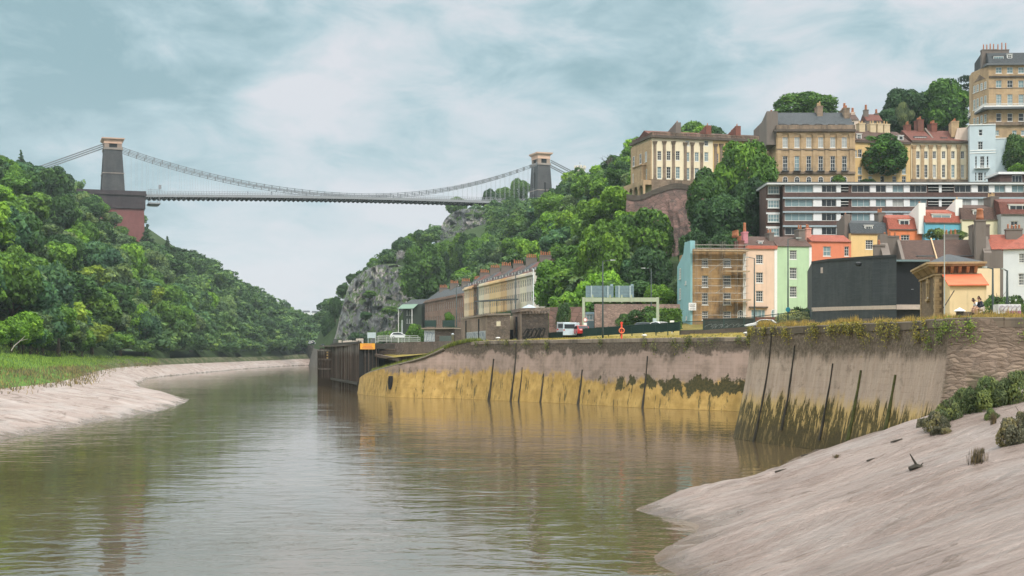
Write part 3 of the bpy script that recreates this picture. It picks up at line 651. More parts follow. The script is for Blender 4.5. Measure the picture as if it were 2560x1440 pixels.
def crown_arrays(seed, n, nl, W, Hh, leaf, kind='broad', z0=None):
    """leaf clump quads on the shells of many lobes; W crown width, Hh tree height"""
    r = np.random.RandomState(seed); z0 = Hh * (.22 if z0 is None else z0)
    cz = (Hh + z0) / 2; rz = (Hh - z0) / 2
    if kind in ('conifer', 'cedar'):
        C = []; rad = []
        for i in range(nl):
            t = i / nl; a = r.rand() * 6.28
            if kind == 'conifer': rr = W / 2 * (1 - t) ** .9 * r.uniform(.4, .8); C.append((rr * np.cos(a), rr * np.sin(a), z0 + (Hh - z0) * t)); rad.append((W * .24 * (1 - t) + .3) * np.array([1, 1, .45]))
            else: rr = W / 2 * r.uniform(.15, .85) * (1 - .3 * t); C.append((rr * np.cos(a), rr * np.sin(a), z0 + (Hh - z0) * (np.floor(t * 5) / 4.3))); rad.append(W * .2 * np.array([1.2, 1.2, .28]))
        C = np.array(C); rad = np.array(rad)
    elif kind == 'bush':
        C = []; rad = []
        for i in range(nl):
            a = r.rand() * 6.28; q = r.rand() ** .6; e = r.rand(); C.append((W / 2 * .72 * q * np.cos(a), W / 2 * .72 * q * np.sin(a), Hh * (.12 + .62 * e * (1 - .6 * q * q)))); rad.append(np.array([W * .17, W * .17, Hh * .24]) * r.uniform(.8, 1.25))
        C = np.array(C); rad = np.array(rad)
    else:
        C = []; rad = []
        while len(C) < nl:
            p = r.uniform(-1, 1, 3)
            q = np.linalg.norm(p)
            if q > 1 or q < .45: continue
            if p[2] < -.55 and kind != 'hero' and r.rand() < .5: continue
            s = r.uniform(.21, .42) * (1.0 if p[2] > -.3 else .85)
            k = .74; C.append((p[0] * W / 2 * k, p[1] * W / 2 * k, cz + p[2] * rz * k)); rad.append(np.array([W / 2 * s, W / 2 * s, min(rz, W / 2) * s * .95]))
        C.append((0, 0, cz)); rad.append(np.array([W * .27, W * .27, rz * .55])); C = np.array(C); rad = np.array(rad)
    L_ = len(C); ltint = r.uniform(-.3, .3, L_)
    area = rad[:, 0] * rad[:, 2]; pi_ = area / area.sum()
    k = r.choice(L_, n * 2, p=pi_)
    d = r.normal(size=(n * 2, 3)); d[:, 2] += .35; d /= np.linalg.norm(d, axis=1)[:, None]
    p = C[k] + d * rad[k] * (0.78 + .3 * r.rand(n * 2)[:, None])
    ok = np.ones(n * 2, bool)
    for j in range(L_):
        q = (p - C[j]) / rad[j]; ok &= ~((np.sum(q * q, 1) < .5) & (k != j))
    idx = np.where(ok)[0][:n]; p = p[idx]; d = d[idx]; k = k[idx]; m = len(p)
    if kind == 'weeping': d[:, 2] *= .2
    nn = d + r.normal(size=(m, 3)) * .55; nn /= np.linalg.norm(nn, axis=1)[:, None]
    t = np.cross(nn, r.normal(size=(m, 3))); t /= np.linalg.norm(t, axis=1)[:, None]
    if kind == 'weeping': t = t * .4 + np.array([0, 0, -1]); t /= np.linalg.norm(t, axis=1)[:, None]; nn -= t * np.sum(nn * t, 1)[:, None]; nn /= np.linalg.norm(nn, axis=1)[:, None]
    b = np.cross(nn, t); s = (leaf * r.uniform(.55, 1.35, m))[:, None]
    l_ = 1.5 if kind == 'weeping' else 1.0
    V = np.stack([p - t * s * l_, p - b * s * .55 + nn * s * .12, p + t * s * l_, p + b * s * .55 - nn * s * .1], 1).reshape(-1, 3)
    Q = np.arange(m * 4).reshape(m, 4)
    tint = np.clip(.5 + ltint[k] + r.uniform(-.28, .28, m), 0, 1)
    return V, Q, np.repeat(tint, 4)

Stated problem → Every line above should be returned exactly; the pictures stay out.

Correct output →
Write part 3 of the bpy script that recreates this picture. It picks up at line 651. More parts follow. The script is for Blender 4.5. Measure the picture as if it were 2560x1440 pixels.
def crown_arrays(seed, n, nl, W, Hh, leaf, kind='broad', z0=None):
    """leaf clump quads on the shells of many lobes; W crown width, Hh tree height"""
    r = np.random.RandomState(seed); z0 = Hh * (.22 if z0 is None else z0)
    cz = (Hh + z0) / 2; rz = (Hh - z0) / 2
    if kind in ('conifer', 'cedar'):
        C = []; rad = []
        for i in range(nl):
            t = i / nl; a = r.rand() * 6.28
            if kind == 'conifer': rr = W / 2 * (1 - t) ** .9 * r.uniform(.4, .8); C.append((rr * np.cos(a), rr * np.sin(a), z0 + (Hh - z0) * t)); rad.append((W * .24 * (1 - t) + .3) * np.array([1, 1, .45]))
            else: rr = W / 2 * r.uniform(.15, .85) * (1 - .3 * t); C.append((rr * np.cos(a), rr * np.sin(a), z0 + (Hh - z0) * (np.floor(t * 5) / 4.3))); rad.append(W * .2 * np.array([1.2, 1.2, .28]))
        C = np.array(C); rad = np.array(rad)
    elif kind == 'bush':
        C = []; rad = []
        for i in range(nl):
            a = r.rand() * 6.28; q = r.rand() ** .6; e = r.rand(); C.append((W / 2 * .72 * q * np.cos(a), W / 2 * .72 * q * np.sin(a), Hh * (.12 + .62 * e * (1 - .6 * q * q)))); rad.append(np.array([W * .17, W * .17, Hh * .24]) * r.uniform(.8, 1.25))
        C = np.array(C); rad = np.array(rad)
    else:
        C = []; rad = []
        while len(C) < nl:
            p = r.uniform(-1, 1, 3)
            q = np.linalg.norm(p)
            if q > 1 or q < .45: continue
            if p[2] < -.55 and kind != 'hero' and r.rand() < .5: continue
            s = r.uniform(.21, .42) * (1.0 if p[2] > -.3 else .85)
            k = .74; C.append((p[0] * W / 2 * k, p[1] * W / 2 * k, cz + p[2] * rz * k)); rad.append(np.array([W / 2 * s, W / 2 * s, min(rz, W / 2) * s * .95]))
        C.append((0, 0, cz)); rad.append(np.array([W * .27, W * .27, rz * .55])); C = np.array(C); rad = np.array(rad)
    L_ = len(C); ltint = r.uniform(-.3, .3, L_)
    area = rad[:, 0] * rad[:, 2]; pi_ = area / area.sum()
    k = r.choice(L_, n * 2, p=pi_)
    d = r.normal(size=(n * 2, 3)); d[:, 2] += .35; d /= np.linalg.norm(d, axis=1)[:, None]
    p = C[k] + d * rad[k] * (0.78 + .3 * r.rand(n * 2)[:, None])
    ok = np.ones(n * 2, bool)
    for j in range(L_):
        q = (p - C[j]) / rad[j]; ok &= ~((np.sum(q * q, 1) < .5) & (k != j))
    idx = np.where(ok)[0][:n]; p = p[idx]; d = d[idx]; k = k[idx]; m = len(p)
    if kind == 'weeping': d[:, 2] *= .2
    nn = d + r.normal(size=(m, 3)) * .55; nn /= np.linalg.norm(nn, axis=1)[:, None]
    t = np.cross(nn, r.normal(size=(m, 3))); t /= np.linalg.norm(t, axis=1)[:, None]
    if kind == 'weeping': t = t * .4 + np.array([0, 0, -1]); t /= np.linalg.norm(t, axis=1)[:, None]; nn -= t * np.sum(nn * t, 1)[:, None]; nn /= np.linalg.norm(nn, axis=1)[:, None]
    b = np.cross(nn, t); s = (leaf * r.uniform(.55, 1.35, m))[:, None]
    l_ = 1.5 if kind == 'weeping' else 1.0
    V = np.stack([p - t * s * l_, p - b * s * .55 + nn * s * .12, p + t * s * l_, p + b * s * .55 - nn * s * .1], 1).reshape(-1, 3)
    Q = np.arange(m * 4).reshape(m, 4)
    tint = np.clip(.5 + ltint[k] + r.uniform(-.28, .28, m), 0, 1)
    return V, Q, np.repeat(tint, 4)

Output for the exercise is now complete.